3. Professors will advocate for you

The benefits of establishing a good reputation with a professor extend way beyond the classroom. When a serious issue came up in a course, my daughter was part of a small group of students who found themselves sitting before the department chair and his advisors, asking for help. One of those advisors was a professor they had a great rapport with. When he walked into the room, he made the comment, “Oh, I know all of these guys!” Not only were they more at ease with a friendly face across the table, but they also had an instant advocate for their position who helped them get the help they were hoping for. 

4. Professors will offer the power of their reference

Your professors are well-connected, and their reference holds a lot of weight with other academic institutions and potential employers. My kids have used professors on their applications to gain entrance to degree programs and to secure scholarships, teaching assistant positions, and employment. Here at Kingswood, we are frequently contacted by pastors and employers looking to hire. They want to talk to our faculty to get their recommendations for graduating students who are gifted in specific areas. Building good relationships now will pay dividends for the future.

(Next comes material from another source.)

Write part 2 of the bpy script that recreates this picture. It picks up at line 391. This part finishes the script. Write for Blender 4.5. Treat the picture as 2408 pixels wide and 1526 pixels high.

How do I get to know my professors?

It may seem intimidating to make connections with professors, but it doesn’t need to be. These are a few simple ways to start building those relationships:


1. Fully engage in class

Professors take note of students who take an interest in the course content and show up to class ready and willing to learn. When you go to class, sit closer to the front, demonstrate you are paying attention with eye contact and note-taking, eliminate distractions like texting or online activity, and ask and answer questions that show you are learning.

2. Take advantage of the after-class transition to connect

The few minutes after class are a great time to make a quick connection with your professor. Rather than bolt for the door when class is dismissed, stop to ask a question, make a casual comment about that day’s class, or take two minutes to listen in on a question another student is asking. 

3. Seek them out during their office hours

Stop by their office or arrange a time to meet if you have questions about course material, upcoming assignments, or even general questions related to their field. Remember, your professors are teaching courses that are in their sweet spot of knowledge and expertise, and they have far more to offer than what they can share in a class session. 

4. Use chance opportunities to make a connection

Connections outside of the classroom go a long way in building rapport with professors. Offer a greeting when you meet crossing campus, poke your head into their office for a quick “hi” when you’re passing through their department, and be sure to acknowledge them when you see them around town or on campus in social settings. 



At the end of the day, your professors are just ordinary people who love what they do and are working hard to invest in their students. They genuinely care about you and your success. Reap the benefits of having them on your side as you pursue your degree and head out into the world to make your mark.